Les causes de ce phénomène auquel nos personnels sont quotidiennement confrontés sont multiples. La principale est sans doute l'accroissement des violences dans la société en général. La prison, est souvent un concentré des maux qui accablent la société, mais dans le vase clos de nos établissements pénitentiaires, ils revêtent une importance singulière. Les violences contre les personnels, violences au sens large, c'est-à-dire aussi bien les insultes, les violences verbales, les menaces que les violences physiques, ont augmenté considérablement ces dix dernières années, passant à 4 000 ou 4 500 agressions par an, d'intensité très variable. On relève un peu moins d'un millier d'agressions physiques contre nos personnels chaque année, là encore de gravités très variables. Les événements comme celui qui s'est produit hier dans l'établissement de Pointe-à-Pitre, à Baie-Mahault, sont heureusement les plus rares, mais ils augmentent aussi en intensité, en gravité et en nombre. Cela pose une série de questions, pas au premier chef celle des détenus terroristes ou radicalisés qui ne pose pas les difficultés de gestion quotidienne les plus grandes, mais celle des violences ordinaires. Comment trouver de nouvelles réponses à ce type de comportement en détention ? Cela pose la question de la prise en charge de la santé mentale en prison, puisque l'agression de Baie-Mahault sur deux collègues surveillants, dont l'un est grièvement blessé, était le fait d'un détenu qui était repéré depuis quelque temps pour des troubles du comportement.
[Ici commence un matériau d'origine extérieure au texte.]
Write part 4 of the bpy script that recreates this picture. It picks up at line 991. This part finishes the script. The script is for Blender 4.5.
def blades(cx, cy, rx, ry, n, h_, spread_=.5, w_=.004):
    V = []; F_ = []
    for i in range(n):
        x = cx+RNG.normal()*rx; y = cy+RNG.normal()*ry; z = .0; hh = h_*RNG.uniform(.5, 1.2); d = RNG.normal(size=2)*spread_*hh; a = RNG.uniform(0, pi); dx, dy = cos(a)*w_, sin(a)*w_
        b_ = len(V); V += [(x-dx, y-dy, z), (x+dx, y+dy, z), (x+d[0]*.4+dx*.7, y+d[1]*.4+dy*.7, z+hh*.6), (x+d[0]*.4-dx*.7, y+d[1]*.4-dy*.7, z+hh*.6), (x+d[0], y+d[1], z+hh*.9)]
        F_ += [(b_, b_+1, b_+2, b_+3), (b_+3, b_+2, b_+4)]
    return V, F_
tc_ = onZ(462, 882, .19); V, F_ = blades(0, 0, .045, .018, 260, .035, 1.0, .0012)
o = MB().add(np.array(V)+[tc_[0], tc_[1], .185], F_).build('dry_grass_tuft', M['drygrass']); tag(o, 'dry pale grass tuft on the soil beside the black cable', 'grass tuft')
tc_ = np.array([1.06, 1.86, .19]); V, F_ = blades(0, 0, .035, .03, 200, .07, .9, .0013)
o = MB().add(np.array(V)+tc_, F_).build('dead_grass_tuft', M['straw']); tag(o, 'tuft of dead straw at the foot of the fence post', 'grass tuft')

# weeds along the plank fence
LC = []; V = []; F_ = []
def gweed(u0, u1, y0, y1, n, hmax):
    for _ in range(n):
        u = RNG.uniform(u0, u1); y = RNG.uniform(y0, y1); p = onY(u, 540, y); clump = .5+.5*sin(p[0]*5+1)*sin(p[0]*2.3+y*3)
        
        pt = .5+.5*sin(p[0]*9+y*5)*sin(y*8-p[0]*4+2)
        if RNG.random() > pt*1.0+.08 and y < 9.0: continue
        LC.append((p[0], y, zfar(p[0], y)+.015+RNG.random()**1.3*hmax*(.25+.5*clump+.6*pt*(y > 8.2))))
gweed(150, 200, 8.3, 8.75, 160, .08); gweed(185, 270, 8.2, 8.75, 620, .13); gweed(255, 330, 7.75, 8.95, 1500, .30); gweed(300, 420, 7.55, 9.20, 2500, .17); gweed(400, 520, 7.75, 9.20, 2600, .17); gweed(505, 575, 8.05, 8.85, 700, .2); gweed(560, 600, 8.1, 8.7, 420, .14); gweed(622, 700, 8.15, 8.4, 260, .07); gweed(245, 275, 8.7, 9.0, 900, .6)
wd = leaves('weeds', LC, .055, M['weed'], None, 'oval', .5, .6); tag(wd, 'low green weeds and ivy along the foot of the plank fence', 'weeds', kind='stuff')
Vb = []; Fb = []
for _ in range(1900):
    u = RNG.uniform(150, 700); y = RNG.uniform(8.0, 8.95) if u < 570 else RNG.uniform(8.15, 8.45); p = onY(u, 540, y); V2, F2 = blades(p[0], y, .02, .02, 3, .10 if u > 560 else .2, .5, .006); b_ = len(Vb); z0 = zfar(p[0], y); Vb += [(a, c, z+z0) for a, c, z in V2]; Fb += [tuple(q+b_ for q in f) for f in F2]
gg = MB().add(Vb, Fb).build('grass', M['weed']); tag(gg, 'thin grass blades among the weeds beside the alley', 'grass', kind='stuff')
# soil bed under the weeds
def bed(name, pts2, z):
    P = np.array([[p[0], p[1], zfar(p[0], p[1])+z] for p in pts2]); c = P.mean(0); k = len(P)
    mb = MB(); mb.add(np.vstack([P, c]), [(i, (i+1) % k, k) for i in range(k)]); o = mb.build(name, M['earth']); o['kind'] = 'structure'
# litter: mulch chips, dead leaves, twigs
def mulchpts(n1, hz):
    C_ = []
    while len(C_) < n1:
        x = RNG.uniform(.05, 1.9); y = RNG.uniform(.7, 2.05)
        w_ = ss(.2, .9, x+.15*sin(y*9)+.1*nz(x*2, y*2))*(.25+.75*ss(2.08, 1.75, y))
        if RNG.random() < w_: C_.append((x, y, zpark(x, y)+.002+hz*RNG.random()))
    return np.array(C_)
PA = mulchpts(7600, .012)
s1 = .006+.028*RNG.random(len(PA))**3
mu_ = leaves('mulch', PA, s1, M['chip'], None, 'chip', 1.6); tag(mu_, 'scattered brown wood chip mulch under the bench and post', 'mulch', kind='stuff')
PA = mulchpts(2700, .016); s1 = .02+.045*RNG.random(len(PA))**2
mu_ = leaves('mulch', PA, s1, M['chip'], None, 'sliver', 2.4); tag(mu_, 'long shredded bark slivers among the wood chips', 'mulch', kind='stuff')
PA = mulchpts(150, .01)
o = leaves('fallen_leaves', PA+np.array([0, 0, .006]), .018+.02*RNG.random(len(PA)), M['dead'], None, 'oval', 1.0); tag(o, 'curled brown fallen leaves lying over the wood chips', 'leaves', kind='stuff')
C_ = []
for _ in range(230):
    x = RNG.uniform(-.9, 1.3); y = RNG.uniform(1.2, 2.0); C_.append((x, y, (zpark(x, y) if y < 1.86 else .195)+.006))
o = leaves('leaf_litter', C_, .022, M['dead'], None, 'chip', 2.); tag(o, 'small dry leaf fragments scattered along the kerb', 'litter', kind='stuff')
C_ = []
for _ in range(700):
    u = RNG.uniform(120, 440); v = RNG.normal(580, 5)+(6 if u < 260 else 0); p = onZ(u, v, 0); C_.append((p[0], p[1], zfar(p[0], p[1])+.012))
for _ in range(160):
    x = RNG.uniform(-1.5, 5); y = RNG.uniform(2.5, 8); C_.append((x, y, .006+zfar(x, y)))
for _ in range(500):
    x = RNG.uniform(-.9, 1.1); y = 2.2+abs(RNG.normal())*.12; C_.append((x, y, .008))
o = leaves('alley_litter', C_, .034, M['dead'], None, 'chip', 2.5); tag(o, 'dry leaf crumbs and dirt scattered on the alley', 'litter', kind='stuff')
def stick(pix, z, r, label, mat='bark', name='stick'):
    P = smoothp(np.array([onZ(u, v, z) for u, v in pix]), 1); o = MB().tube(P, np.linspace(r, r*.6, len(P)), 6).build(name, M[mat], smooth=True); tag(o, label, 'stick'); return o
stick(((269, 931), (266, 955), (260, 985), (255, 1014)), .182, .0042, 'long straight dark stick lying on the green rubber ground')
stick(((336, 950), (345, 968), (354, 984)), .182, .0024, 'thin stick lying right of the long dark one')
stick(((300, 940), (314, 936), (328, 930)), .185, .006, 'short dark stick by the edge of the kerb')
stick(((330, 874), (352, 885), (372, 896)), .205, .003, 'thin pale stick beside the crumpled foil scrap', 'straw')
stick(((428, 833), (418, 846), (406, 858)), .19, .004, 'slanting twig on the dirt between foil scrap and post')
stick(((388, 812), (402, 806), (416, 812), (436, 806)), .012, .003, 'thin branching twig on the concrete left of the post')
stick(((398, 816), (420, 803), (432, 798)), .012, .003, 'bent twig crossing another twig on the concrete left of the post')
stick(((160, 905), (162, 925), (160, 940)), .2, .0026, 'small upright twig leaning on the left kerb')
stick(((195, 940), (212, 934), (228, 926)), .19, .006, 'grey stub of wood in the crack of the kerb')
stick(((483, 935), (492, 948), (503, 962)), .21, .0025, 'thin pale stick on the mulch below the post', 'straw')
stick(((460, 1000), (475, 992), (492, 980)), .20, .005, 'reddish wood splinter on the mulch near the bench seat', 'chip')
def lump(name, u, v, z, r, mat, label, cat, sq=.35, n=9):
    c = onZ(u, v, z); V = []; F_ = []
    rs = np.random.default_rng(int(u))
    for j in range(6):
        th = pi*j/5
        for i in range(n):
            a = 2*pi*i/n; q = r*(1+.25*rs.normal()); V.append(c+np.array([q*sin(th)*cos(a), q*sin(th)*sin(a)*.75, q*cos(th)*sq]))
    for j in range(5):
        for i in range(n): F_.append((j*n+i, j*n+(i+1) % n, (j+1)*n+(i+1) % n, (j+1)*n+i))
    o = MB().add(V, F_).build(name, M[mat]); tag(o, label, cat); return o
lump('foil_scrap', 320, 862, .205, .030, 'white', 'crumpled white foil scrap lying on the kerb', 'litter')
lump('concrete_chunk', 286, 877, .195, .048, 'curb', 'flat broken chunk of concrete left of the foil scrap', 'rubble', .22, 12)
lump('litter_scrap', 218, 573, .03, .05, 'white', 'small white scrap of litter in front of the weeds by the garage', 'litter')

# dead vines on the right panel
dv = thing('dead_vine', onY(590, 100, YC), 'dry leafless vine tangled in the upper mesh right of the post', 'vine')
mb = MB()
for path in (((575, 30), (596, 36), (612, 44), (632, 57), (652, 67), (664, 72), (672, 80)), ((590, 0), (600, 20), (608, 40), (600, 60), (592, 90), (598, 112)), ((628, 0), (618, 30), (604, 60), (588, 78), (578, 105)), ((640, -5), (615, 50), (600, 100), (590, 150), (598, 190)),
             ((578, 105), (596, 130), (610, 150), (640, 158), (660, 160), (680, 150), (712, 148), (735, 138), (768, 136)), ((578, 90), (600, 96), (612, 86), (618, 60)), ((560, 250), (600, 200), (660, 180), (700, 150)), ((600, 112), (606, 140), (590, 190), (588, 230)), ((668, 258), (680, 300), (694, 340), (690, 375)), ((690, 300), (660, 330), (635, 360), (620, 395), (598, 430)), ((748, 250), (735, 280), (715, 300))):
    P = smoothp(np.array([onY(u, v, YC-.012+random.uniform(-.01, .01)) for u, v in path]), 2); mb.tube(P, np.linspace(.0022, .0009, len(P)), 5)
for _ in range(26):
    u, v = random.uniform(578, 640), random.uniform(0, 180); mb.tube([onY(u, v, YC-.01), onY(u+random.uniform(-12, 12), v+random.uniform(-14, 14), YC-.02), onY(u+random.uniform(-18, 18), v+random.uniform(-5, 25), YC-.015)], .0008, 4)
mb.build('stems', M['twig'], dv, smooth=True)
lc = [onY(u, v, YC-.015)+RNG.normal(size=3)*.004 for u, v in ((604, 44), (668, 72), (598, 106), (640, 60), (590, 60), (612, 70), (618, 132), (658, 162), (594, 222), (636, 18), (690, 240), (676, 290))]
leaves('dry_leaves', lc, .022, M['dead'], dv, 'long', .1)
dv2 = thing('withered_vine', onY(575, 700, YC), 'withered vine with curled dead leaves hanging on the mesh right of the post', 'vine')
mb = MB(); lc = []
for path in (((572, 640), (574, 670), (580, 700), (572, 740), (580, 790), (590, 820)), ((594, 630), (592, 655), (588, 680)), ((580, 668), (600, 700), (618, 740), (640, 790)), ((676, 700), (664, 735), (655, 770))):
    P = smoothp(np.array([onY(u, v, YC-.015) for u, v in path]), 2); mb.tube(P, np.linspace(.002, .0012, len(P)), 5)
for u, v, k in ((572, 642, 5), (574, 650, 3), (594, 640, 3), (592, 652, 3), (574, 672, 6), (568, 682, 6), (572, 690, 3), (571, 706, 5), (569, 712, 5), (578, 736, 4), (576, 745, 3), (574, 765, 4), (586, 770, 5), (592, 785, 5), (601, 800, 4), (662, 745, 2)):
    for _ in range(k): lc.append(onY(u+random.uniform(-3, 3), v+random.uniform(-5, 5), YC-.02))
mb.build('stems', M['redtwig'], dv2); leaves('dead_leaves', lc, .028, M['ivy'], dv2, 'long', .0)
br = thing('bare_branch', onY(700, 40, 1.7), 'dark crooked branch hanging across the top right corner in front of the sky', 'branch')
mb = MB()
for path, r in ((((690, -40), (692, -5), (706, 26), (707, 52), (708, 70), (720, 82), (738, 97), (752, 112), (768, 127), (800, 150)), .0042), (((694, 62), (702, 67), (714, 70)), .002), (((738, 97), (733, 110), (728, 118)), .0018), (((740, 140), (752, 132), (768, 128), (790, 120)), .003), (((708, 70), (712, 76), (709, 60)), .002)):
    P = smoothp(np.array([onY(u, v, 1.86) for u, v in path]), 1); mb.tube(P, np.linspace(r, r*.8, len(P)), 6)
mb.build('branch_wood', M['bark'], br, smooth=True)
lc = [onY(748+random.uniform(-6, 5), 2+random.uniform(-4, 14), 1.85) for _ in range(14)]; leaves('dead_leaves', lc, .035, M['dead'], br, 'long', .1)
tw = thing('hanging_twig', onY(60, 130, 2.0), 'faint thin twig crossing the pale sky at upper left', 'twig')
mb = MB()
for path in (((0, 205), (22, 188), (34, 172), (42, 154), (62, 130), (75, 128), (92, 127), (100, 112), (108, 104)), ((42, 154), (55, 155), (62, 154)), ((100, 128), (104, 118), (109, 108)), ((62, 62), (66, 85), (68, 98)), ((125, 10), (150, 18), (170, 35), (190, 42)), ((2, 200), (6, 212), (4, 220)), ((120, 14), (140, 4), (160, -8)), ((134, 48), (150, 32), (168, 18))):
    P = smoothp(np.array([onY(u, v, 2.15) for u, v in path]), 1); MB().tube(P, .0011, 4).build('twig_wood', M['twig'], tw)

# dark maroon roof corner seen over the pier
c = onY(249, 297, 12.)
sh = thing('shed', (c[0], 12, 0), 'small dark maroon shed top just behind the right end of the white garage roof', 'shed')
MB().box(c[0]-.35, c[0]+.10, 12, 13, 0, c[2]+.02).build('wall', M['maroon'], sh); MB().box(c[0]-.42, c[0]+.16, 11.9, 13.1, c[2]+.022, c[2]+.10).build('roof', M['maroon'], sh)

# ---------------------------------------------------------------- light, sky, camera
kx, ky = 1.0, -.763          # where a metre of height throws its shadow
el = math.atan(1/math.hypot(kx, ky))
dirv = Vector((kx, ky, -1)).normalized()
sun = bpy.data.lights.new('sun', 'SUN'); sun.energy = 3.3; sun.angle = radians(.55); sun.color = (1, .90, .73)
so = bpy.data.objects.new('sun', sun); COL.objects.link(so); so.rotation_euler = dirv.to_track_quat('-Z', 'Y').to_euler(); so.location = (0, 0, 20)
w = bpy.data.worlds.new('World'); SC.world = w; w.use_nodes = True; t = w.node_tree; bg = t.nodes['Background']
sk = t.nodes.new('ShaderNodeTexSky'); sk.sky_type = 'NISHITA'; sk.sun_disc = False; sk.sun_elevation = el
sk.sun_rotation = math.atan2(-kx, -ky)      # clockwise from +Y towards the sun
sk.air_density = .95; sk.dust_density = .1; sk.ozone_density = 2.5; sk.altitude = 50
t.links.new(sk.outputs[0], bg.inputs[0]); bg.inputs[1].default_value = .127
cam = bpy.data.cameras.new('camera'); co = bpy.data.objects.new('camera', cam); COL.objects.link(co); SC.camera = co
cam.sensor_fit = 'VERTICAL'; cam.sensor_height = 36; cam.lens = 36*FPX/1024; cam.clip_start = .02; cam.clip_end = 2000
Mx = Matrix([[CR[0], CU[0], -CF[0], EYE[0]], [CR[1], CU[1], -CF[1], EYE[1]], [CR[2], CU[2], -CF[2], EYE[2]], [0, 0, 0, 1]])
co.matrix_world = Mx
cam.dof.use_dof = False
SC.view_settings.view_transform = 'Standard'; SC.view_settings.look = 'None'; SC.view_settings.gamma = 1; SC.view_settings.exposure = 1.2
Au terme de ce propos introductif et avant de répondre à vos questions, je vous présenterai les collègues qui m'accompagnent. Jilly Delliste est sous-directeur des métiers, en charge notamment de l'organisation des services, des questions de recrutement et de formation au sein de l'administration pénitentiaire. Benoît Fichet est adjoint au sous-directeur de la sécurité pénitentiaire et pressenti pour être l'adjoint au chef du service national de renseignement pénitentiaire, dans quelques jours. Pierre Azzopardi est sous-directeur en charge de l'ensemble des moyens de l'administration pénitentiaire, en dehors des ressources humaines.